_WRITTEN EXERCISE:_
Go through the listing and pick out each line with the word "scene" in it.

[Extracted data entries]

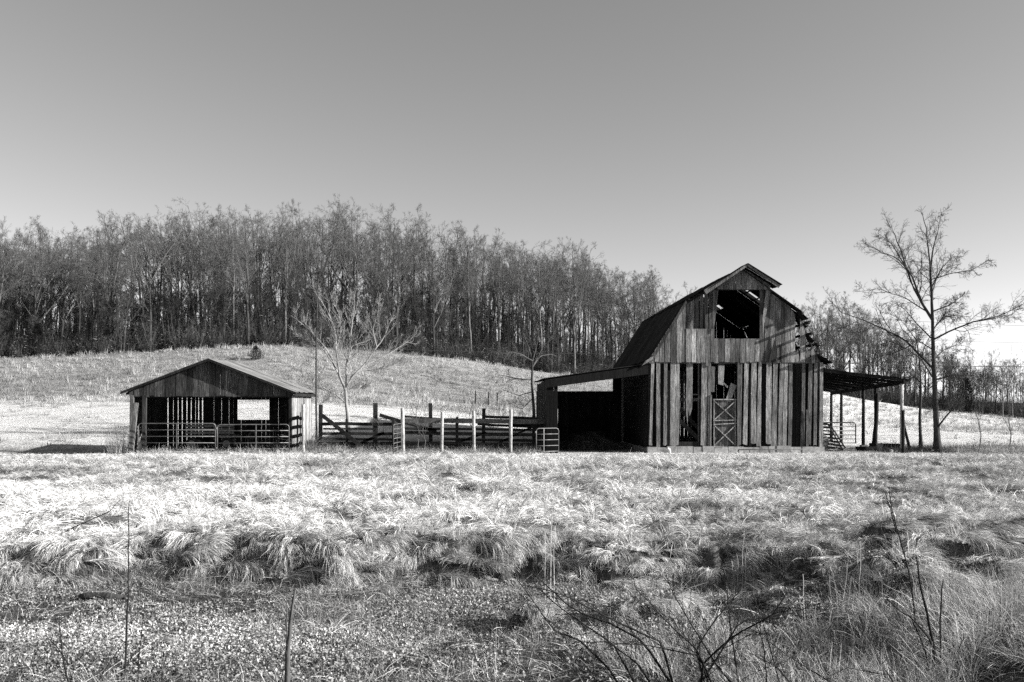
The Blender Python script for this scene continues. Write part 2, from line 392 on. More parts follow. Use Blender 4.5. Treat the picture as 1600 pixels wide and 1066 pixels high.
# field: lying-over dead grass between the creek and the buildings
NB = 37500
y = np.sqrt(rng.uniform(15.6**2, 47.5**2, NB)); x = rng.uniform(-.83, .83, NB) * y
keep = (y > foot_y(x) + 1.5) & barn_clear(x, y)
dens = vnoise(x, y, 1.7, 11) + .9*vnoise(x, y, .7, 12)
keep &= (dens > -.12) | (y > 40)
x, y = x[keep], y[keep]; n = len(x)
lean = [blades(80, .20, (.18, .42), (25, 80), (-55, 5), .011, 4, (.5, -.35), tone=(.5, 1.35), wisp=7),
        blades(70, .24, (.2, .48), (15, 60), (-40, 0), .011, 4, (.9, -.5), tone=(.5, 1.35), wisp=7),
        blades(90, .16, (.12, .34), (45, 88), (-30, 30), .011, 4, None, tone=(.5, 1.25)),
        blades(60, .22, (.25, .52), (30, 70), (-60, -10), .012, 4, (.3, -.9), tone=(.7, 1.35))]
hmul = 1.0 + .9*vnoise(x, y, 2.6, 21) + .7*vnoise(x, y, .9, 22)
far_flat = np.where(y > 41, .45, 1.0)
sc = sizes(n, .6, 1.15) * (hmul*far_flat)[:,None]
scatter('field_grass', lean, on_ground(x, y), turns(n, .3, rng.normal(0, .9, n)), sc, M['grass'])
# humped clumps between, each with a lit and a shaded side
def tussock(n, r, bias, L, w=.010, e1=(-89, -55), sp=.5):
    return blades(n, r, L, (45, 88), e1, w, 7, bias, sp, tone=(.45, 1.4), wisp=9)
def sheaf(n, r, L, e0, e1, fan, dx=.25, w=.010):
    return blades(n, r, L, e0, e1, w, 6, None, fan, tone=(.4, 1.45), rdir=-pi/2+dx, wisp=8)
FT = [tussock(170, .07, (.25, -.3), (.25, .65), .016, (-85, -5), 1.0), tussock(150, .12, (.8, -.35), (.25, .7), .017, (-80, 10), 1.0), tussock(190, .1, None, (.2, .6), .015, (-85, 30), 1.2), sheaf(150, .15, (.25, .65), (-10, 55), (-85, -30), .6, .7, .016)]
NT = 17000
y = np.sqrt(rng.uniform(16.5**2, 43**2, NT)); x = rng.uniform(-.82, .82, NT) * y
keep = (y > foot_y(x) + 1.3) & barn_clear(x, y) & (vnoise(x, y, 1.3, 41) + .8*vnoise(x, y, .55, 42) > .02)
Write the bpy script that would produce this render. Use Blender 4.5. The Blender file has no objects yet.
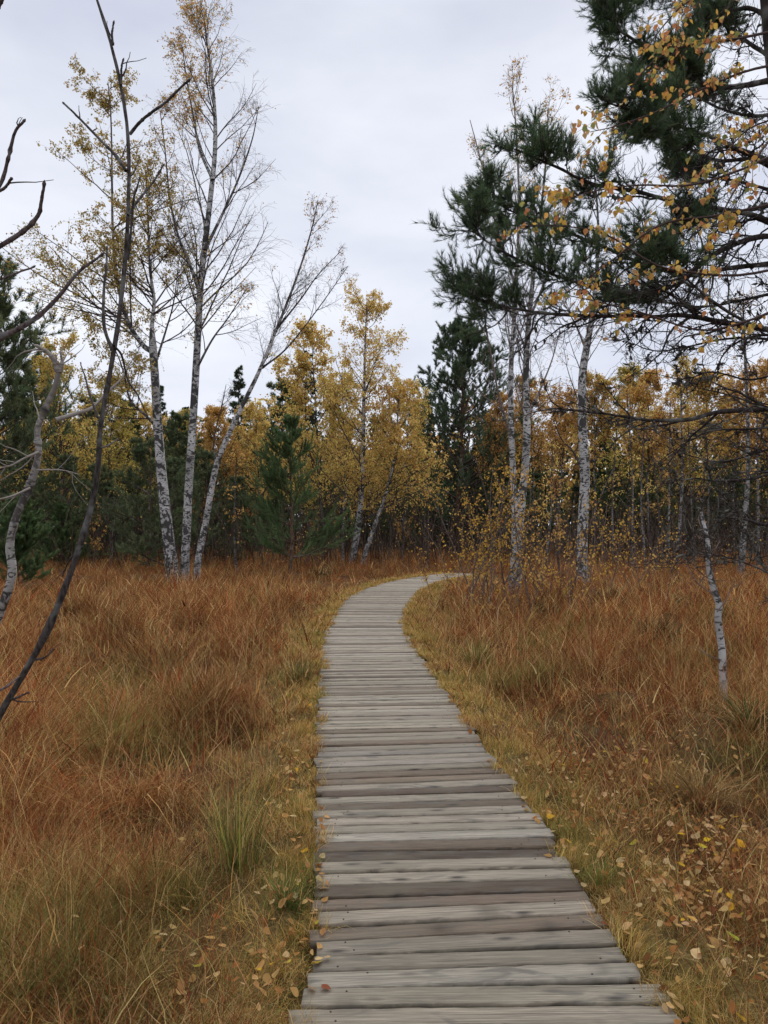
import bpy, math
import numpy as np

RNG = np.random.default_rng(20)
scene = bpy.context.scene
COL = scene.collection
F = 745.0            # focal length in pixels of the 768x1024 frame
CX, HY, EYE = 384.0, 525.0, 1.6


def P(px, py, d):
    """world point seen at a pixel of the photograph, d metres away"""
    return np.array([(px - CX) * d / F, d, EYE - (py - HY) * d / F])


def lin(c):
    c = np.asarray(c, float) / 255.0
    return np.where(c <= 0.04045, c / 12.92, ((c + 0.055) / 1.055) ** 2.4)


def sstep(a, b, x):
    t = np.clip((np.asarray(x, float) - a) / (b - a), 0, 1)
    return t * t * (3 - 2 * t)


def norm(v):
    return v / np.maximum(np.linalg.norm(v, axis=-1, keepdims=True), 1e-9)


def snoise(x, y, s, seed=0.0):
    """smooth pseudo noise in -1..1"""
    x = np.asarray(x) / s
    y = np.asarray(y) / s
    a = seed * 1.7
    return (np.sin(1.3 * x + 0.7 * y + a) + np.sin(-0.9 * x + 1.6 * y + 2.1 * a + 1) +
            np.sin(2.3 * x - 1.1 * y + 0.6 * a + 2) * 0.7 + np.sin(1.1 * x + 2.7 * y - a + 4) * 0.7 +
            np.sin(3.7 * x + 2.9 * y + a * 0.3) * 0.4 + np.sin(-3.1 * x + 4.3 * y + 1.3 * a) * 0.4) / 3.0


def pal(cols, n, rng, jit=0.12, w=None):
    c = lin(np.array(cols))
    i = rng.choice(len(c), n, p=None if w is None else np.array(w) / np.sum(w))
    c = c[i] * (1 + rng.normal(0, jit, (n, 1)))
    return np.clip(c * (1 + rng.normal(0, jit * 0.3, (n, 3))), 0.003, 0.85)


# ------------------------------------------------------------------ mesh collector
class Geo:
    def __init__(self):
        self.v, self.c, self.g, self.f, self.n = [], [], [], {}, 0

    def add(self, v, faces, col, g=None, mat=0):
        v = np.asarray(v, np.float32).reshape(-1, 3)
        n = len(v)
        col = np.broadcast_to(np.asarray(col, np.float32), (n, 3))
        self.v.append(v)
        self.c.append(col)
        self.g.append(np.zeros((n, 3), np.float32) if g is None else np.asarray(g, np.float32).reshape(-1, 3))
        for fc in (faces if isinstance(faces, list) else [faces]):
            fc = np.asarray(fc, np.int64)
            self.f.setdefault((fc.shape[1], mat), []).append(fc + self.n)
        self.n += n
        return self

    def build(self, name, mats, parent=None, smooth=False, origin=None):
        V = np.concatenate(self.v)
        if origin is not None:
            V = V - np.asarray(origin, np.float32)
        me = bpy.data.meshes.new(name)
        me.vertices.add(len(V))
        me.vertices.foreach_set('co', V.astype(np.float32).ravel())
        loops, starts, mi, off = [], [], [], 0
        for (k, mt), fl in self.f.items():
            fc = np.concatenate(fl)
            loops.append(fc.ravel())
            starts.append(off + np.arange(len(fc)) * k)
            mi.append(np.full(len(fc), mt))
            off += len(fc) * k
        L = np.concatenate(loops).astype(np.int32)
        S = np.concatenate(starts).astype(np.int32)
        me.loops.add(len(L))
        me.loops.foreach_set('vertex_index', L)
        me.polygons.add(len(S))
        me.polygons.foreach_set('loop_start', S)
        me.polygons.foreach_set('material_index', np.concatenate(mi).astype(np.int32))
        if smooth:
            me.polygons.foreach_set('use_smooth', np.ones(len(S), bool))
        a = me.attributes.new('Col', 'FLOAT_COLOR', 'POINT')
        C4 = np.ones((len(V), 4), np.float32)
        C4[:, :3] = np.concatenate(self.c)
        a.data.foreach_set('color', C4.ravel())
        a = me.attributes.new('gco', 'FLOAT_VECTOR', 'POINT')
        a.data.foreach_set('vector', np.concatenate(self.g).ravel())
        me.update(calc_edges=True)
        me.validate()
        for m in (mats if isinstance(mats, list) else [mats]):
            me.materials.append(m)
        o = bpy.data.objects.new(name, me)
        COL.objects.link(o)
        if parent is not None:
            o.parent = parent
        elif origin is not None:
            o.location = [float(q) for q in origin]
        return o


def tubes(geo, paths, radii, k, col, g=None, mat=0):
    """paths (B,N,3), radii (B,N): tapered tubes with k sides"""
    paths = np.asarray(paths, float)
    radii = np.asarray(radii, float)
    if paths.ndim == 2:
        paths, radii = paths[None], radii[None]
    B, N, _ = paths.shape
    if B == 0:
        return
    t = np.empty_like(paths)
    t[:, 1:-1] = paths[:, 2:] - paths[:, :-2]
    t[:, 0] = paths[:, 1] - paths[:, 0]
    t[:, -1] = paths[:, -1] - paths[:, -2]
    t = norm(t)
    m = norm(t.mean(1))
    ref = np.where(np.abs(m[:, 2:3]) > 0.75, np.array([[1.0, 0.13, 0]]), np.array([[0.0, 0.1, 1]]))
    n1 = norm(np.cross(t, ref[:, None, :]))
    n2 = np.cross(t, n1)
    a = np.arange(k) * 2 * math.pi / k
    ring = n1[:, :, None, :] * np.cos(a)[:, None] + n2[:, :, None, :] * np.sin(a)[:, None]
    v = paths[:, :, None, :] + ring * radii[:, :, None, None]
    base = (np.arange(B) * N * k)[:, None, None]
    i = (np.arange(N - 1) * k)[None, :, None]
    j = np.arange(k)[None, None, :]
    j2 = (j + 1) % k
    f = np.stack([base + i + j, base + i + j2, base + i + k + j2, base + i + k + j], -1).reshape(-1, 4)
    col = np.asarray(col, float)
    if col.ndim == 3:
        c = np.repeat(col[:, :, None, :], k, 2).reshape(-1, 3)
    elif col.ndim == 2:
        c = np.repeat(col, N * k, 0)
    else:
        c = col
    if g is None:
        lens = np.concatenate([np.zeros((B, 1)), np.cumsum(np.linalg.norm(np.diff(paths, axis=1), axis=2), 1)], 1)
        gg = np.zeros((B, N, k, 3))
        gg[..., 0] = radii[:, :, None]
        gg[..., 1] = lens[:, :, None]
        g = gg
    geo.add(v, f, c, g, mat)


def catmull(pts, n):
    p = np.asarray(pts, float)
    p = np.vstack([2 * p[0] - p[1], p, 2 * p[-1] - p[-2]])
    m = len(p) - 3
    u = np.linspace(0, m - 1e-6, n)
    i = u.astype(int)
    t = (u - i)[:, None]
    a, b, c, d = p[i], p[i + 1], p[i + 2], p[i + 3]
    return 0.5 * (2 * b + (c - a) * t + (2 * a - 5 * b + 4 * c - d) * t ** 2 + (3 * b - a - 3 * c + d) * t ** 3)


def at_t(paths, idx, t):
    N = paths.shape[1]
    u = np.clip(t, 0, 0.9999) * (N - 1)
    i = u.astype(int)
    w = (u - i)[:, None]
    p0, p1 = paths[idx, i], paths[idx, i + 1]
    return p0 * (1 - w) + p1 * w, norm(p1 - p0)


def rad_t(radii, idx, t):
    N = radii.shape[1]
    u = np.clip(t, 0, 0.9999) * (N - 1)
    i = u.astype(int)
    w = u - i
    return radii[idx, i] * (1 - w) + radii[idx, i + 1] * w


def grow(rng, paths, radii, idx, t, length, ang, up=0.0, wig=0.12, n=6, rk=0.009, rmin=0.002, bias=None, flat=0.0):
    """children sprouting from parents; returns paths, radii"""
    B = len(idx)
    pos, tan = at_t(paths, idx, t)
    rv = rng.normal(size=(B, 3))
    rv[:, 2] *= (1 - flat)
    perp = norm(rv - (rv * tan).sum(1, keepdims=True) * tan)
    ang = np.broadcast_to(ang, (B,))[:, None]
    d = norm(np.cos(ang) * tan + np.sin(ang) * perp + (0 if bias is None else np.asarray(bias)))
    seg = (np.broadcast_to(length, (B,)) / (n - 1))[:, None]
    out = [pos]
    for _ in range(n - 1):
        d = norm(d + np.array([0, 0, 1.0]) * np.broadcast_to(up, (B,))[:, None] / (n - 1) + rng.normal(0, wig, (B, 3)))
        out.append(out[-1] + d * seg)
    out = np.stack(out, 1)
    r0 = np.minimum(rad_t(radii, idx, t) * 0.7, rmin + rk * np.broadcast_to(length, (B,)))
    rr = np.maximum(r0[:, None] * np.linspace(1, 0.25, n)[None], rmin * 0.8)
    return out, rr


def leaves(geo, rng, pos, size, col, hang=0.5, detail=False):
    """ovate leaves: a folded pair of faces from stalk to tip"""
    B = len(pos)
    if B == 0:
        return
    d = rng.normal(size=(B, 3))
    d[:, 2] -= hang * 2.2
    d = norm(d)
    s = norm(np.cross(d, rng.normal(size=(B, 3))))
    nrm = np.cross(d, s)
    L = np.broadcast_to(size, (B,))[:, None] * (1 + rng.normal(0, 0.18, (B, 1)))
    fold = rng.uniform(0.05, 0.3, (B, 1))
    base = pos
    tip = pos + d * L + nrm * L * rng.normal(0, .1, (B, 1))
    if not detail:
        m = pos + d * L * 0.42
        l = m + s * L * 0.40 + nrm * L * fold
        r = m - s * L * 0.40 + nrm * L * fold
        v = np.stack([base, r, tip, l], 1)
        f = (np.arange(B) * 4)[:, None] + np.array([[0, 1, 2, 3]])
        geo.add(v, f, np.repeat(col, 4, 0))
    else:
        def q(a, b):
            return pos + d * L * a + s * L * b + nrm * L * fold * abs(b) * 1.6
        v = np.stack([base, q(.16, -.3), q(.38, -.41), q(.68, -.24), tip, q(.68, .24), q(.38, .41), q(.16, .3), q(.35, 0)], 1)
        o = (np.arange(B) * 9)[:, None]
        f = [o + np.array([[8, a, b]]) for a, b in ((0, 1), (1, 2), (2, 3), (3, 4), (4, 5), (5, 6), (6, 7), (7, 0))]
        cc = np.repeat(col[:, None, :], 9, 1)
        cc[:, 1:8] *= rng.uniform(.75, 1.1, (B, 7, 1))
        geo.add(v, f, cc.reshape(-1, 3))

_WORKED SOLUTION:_
The Blender Python script for this scene continues. Write part 2, from line 392 on. More parts follow. Use Blender 4.5. Treat the picture as 1600 pixels wide and 1066 pixels high.
scene = bpy.context.scene
COL = scene.collection